(What you have to do)
Type out the material below exactly.

(Data excerpt)
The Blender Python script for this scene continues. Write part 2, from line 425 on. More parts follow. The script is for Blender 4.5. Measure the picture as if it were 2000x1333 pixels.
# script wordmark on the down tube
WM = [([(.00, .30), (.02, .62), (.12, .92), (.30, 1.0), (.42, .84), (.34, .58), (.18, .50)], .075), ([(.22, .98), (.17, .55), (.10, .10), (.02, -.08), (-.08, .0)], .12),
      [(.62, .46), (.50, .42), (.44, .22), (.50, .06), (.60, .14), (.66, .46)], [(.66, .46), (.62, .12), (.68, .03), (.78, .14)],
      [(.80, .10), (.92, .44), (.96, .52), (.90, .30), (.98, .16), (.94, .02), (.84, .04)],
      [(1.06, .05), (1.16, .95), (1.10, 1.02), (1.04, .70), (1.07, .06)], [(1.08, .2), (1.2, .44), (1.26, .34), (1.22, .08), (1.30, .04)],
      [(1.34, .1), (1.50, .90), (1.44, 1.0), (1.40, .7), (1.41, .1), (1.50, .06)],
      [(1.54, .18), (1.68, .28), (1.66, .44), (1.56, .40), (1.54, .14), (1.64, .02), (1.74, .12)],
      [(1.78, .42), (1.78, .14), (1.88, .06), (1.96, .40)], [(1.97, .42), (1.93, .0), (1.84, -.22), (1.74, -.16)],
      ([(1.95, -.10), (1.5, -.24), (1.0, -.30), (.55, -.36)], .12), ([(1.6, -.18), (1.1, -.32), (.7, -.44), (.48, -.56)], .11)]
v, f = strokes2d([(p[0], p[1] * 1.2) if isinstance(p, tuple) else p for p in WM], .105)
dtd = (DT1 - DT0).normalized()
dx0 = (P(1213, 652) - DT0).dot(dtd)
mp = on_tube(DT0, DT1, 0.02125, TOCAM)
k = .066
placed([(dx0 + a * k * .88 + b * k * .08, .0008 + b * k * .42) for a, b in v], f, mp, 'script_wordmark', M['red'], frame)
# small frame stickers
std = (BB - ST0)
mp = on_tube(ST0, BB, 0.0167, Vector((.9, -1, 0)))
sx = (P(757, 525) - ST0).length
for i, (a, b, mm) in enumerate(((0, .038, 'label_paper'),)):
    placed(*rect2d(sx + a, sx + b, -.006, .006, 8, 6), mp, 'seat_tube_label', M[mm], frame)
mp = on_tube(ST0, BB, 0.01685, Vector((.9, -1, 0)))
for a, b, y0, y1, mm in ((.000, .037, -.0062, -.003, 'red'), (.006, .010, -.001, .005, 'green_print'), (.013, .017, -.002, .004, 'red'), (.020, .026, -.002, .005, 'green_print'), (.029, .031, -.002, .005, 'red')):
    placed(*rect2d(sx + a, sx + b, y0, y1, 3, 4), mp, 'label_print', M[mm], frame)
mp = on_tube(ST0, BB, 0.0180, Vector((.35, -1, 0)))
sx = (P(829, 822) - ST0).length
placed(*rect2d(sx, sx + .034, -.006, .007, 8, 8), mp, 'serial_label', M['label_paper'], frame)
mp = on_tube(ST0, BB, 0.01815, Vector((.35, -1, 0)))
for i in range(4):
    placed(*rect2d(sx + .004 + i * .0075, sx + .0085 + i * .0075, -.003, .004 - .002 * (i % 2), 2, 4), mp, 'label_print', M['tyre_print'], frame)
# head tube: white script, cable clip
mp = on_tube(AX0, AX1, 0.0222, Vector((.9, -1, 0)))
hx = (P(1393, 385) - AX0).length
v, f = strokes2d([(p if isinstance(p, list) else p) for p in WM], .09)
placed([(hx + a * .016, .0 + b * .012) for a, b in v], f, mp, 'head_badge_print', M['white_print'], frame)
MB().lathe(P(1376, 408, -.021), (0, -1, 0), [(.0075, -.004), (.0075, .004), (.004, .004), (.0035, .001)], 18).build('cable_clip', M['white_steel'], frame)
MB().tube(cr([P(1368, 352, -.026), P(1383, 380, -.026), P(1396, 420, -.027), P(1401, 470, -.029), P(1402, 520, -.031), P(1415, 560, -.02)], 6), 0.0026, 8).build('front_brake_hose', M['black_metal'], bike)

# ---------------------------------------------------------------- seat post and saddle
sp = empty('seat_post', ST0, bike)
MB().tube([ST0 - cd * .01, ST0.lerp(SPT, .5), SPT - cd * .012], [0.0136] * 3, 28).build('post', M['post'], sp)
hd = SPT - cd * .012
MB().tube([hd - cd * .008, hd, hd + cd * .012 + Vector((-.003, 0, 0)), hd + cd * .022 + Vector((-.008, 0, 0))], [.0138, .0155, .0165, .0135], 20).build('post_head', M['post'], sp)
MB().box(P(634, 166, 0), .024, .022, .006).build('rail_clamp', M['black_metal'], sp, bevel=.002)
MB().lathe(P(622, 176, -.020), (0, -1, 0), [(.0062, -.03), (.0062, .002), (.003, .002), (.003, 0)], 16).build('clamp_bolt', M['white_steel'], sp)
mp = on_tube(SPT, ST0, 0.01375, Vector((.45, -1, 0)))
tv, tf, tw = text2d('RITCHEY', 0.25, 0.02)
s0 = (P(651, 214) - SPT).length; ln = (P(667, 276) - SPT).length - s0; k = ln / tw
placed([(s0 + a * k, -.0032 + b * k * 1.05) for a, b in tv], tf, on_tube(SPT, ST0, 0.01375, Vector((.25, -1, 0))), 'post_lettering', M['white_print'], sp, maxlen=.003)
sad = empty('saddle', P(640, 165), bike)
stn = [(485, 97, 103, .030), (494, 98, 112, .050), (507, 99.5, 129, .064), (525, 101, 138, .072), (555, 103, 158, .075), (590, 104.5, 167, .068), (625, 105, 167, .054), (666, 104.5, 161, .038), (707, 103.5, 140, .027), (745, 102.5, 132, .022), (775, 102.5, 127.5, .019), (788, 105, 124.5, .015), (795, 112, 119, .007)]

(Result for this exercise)
The Blender Python script for this scene continues. Write part 2, from line 425 on. More parts follow. The script is for Blender 4.5. Measure the picture as if it were 2000x1333 pixels.
# script wordmark on the down tube
WM = [([(.00, .30), (.02, .62), (.12, .92), (.30, 1.0), (.42, .84), (.34, .58), (.18, .50)], .075), ([(.22, .98), (.17, .55), (.10, .10), (.02, -.08), (-.08, .0)], .12),
      [(.62, .46), (.50, .42), (.44, .22), (.50, .06), (.60, .14), (.66, .46)], [(.66, .46), (.62, .12), (.68, .03), (.78, .14)],
      [(.80, .10), (.92, .44), (.96, .52), (.90, .30), (.98, .16), (.94, .02), (.84, .04)],
      [(1.06, .05), (1.16, .95), (1.10, 1.02), (1.04, .70), (1.07, .06)], [(1.08, .2), (1.2, .44), (1.26, .34), (1.22, .08), (1.30, .04)],
      [(1.34, .1), (1.50, .90), (1.44, 1.0), (1.40, .7), (1.41, .1), (1.50, .06)],
      [(1.54, .18), (1.68, .28), (1.66, .44), (1.56, .40), (1.54, .14), (1.64, .02), (1.74, .12)],
      [(1.78, .42), (1.78, .14), (1.88, .06), (1.96, .40)], [(1.97, .42), (1.93, .0), (1.84, -.22), (1.74, -.16)],
      ([(1.95, -.10), (1.5, -.24), (1.0, -.30), (.55, -.36)], .12), ([(1.6, -.18), (1.1, -.32), (.7, -.44), (.48, -.56)], .11)]
v, f = strokes2d([(p[0], p[1] * 1.2) if isinstance(p, tuple) else p for p in WM], .105)
dtd = (DT1 - DT0).normalized()
dx0 = (P(1213, 652) - DT0).dot(dtd)
mp = on_tube(DT0, DT1, 0.02125, TOCAM)
k = .066
placed([(dx0 + a * k * .88 + b * k * .08, .0008 + b * k * .42) for a, b in v], f, mp, 'script_wordmark', M['red'], frame)
# small frame stickers
std = (BB - ST0)
mp = on_tube(ST0, BB, 0.0167, Vector((.9, -1, 0)))
sx = (P(757, 525) - ST0).length
for i, (a, b, mm) in enumerate(((0, .038, 'label_paper'),)):
    placed(*rect2d(sx + a, sx + b, -.006, .006, 8, 6), mp, 'seat_tube_label', M[mm], frame)
mp = on_tube(ST0, BB, 0.01685, Vector((.9, -1, 0)))
for a, b, y0, y1, mm in ((.000, .037, -.0062, -.003, 'red'), (.006, .010, -.001, .005, 'green_print'), (.013, .017, -.002, .004, 'red'), (.020, .026, -.002, .005, 'green_print'), (.029, .031, -.002, .005, 'red')):
    placed(*rect2d(sx + a, sx + b, y0, y1, 3, 4), mp, 'label_print', M[mm], frame)
mp = on_tube(ST0, BB, 0.0180, Vector((.35, -1, 0)))
sx = (P(829, 822) - ST0).length
placed(*rect2d(sx, sx + .034, -.006, .007, 8, 8), mp, 'serial_label', M['label_paper'], frame)
mp = on_tube(ST0, BB, 0.01815, Vector((.35, -1, 0)))
for i in range(4):
    placed(*rect2d(sx + .004 + i * .0075, sx + .0085 + i * .0075, -.003, .004 - .002 * (i % 2), 2, 4), mp, 'label_print', M['tyre_print'], frame)
# head tube: white script, cable clip
mp = on_tube(AX0, AX1, 0.0222, Vector((.9, -1, 0)))
hx = (P(1393, 385) - AX0).length
v, f = strokes2d([(p if isinstance(p, list) else p) for p in WM], .09)
placed([(hx + a * .016, .0 + b * .012) for a, b in v], f, mp, 'head_badge_print', M['white_print'], frame)
MB().lathe(P(1376, 408, -.021), (0, -1, 0), [(.0075, -.004), (.0075, .004), (.004, .004), (.0035, .001)], 18).build('cable_clip', M['white_steel'], frame)
MB().tube(cr([P(1368, 352, -.026), P(1383, 380, -.026), P(1396, 420, -.027), P(1401, 470, -.029), P(1402, 520, -.031), P(1415, 560, -.02)], 6), 0.0026, 8).build('front_brake_hose', M['black_metal'], bike)

# ---------------------------------------------------------------- seat post and saddle
sp = empty('seat_post', ST0, bike)
MB().tube([ST0 - cd * .01, ST0.lerp(SPT, .5), SPT - cd * .012], [0.0136] * 3, 28).build('post', M['post'], sp)
hd = SPT - cd * .012
MB().tube([hd - cd * .008, hd, hd + cd * .012 + Vector((-.003, 0, 0)), hd + cd * .022 + Vector((-.008, 0, 0))], [.0138, .0155, .0165, .0135], 20).build('post_head', M['post'], sp)
MB().box(P(634, 166, 0), .024, .022, .006).build('rail_clamp', M['black_metal'], sp, bevel=.002)
MB().lathe(P(622, 176, -.020), (0, -1, 0), [(.0062, -.03), (.0062, .002), (.003, .002), (.003, 0)], 16).build('clamp_bolt', M['white_steel'], sp)
mp = on_tube(SPT, ST0, 0.01375, Vector((.45, -1, 0)))
tv, tf, tw = text2d('RITCHEY', 0.25, 0.02)
s0 = (P(651, 214) - SPT).length; ln = (P(667, 276) - SPT).length - s0; k = ln / tw
placed([(s0 + a * k, -.0032 + b * k * 1.05) for a, b in tv], tf, on_tube(SPT, ST0, 0.01375, Vector((.25, -1, 0))), 'post_lettering', M['white_print'], sp, maxlen=.003)
sad = empty('saddle', P(640, 165), bike)
stn = [(485, 97, 103, .030), (494, 98, 112, .050), (507, 99.5, 129, .064), (525, 101, 138, .072), (555, 103, 158, .075), (590, 104.5, 167, .068), (625, 105, 167, .054), (666, 104.5, 161, .038), (707, 103.5, 140, .027), (745, 102.5, 132, .022), (775, 102.5, 127.5, .019), (788, 105, 124.5, .015), (795, 112, 119, .007)]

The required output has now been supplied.